Starlink is interesting, but in reality, the issues it faces and the ones it works around are nothing to do with space. The bandwidth scaling problems, as well as ones of interruptions by birds or trees or weather, are similar to those experienced by any system relying on satellites or even wireless. Fundamentally, low earth orbit is not exactly deep space.
Networking in genuine space has very different issues. As a wise man once said, it’s big. Really big. The speed of light is a comparative snail’s pace.
You may think it's a long way down the road to the chemist
The latency of Starlink’s Earth to satellite links will be 25-35 ms, which is similar to the latency the existing backbone runs at.
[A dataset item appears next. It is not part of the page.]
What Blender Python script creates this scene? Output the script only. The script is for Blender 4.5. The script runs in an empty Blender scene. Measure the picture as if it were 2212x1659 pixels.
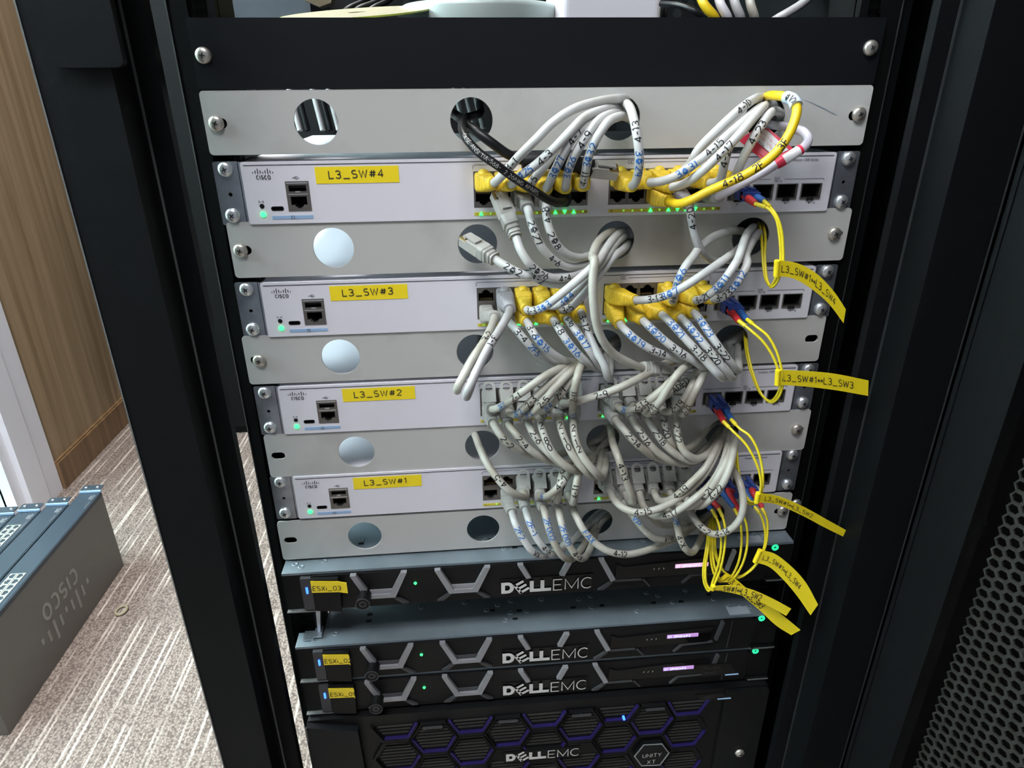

When you’re communicating with Mars (~4-20 minutes latency) or even the Moon (1 second) then you have different problems.
For truly distant communications we need something like Delay Tolerant Networking (DTN). This new field of networking uses techniques such as store and forward, caching, and forward error correction (which aims to avoid asking for slow retransmits by, for example, sending multiple copies of the data). Starlink doesn’t need DTN because it doesn’t operate at space distances and therefore space latencies. Its problems are basically terrestrial.
Deus Ex Machina
I’m not saying Elon Musk has a God complex, but I’m guessing he believes he’ll come up with some ultra-cunning wheeze that will overcome the interference issues of physics and get Starlink’s bandwidth high enough to take over the world.
Simon Wardley is betting on Starlink’s eventual satellite count being way higher than we are imagining, and he might be right. Will that be part of the bandwidth solution? In addition, Starlink is already attempting to grab a huge range of frequencies to operate over. France recently delayed the French rollout while they assessed the impact of the range Starlink was asking for.
Musk has promised to resolve Starlink’s astronomy and debris risks but, again, they seem tricky issues to fix. “Man’s reach should exceed his grasp,” is probably written on his business card.
Is it all worth it? Fundamentally, I reckon the answer to “Is space about to fundamentally change the internet?” is that right now, Starlink and its ilk are just more wires - if with some whizzy new features. Good, but not revolutionary and with plenty of risks and downsides. Perhaps, however, I merely lack faith. Or as Douglas Adams might say, I’m not asking the right question.